A própria noção de soberano em república é mera figura de linguagem, já que se ele fosse mesmo soberano não tinha necessidade de se fazer eleger. Para se eleger tem que se corromper perante o público, prometer o que não vai cumprir, tanto que, logo que eleito, se afasta desse mesmo público para não ter que lhe prestar contas, voltando a ele apenas em encenações mediáticas que o isolam verdadeiramente das pessoas de carne e osso. Em parte, isto tenta emular a figura pública do rei, mas o fenómeno é bem diferente. O rei não simula distância e altivez para se livrar do escrutínio público, pelo contrário, ele coloca-se em escrutínio evidenciando a solidão do cargo que tem e das responsabilidades a que não se pode furtar. Ele não tem que se rebaixar para conseguir votos, antes é o exemplo supremo que inspira todos os que estão à sua volta. O que torna o rei uma peça fundamental neste programa é precisamente este movimento ascensional e de congregação que ele provoca, necessário para a confluência de energias e para ligar uma série de medidas que, de outra forma, teriam paternidades múltiplas e iriam anular-se umas às outras na tentativa individual de concretização.

Mas o conceito de primus inter pares não diz respeito apenas às possíveis origens da monarquia, mostra também a necessidade do rei ter próximo de si uma elite muito capaz, ao ponto até de, no caso de fim de uma dinastia, poder fazer surgir um novo rei de outra linhagem. Eric Voegelin não acreditava que a crise ocidental se pudesse restaurar fazendo uma reforma das instituições políticas e sociais, dado que a crise da modernidade é uma crise espiritual – um afastamento da fonte divina da ordem. Também não acreditava que a maioria teria forças para lutar contra a pressão desordenadora da sociedade moderna, apenas uma elite o poderia fazer. Para ele, o restauro da ordem seria uma tarefa de carácter filosófico, embora ele não desligasse isso da própria restauração do cristianismo. Serve isto para dizer que um rei precisa de um exército a seu comando, que terá evidentemente uma vertente militar, mas também uma componente espiritual e outra intelectual.
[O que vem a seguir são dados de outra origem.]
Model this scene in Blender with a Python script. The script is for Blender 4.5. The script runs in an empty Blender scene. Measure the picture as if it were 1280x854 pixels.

Efectivamente, para cumprir este programa que aqui delineei é necessário um exército apto a combater em diversas frentes. Há muita gente que simplesmente deve ser corrida a pontapés dada a sua nulidade, muitos outros terão que ir para a cadeia pagar pelos seus crimes. Mas se a sociedade não for purificada, logo surgirão outros para tomar lugar destes e nada de importante será alterado. A figura do rei é fundamental porque ele já é o símbolo daquilo para onde o país deve caminhar, e sem isto ou caímos no niilismo ou na vertigem revolucionária. Só de forma muito esquemática este exército real emula a antiga corte do rei. As funções essenciais têm que se manter sempre de alguma forma, mas isso não implica uma tentativa de copiar exactamente os modelos que existiram historicamente. Por exemplo, o clero da antiga corte era ao mesmo tempo um poder intelectual e espiritual (em termos sociais, estes poderes são realmente apenas um, que tem como finalidade primordial a delineação do campo de actuação das pessoas, grupos e instituições). A separação das funções não deve ser um dogma, mas existem tarefas específicas que cabem a cada parte, e a própria elaboração deste programa cai dentro do âmbito mais estritamente intelectual. Por outro lado, o restauro de uma classe guerreira, e não apenas de um exército regular, é uma necessidade mas algo que não é fácil de obter, mas acredito que temos em nós ainda o germe necessário para tal. O povo nunca será um problema desde que deixe de ser tratado como populaça e lhe sejam dados os meios de puder viver no seio de verdadeiras famílias.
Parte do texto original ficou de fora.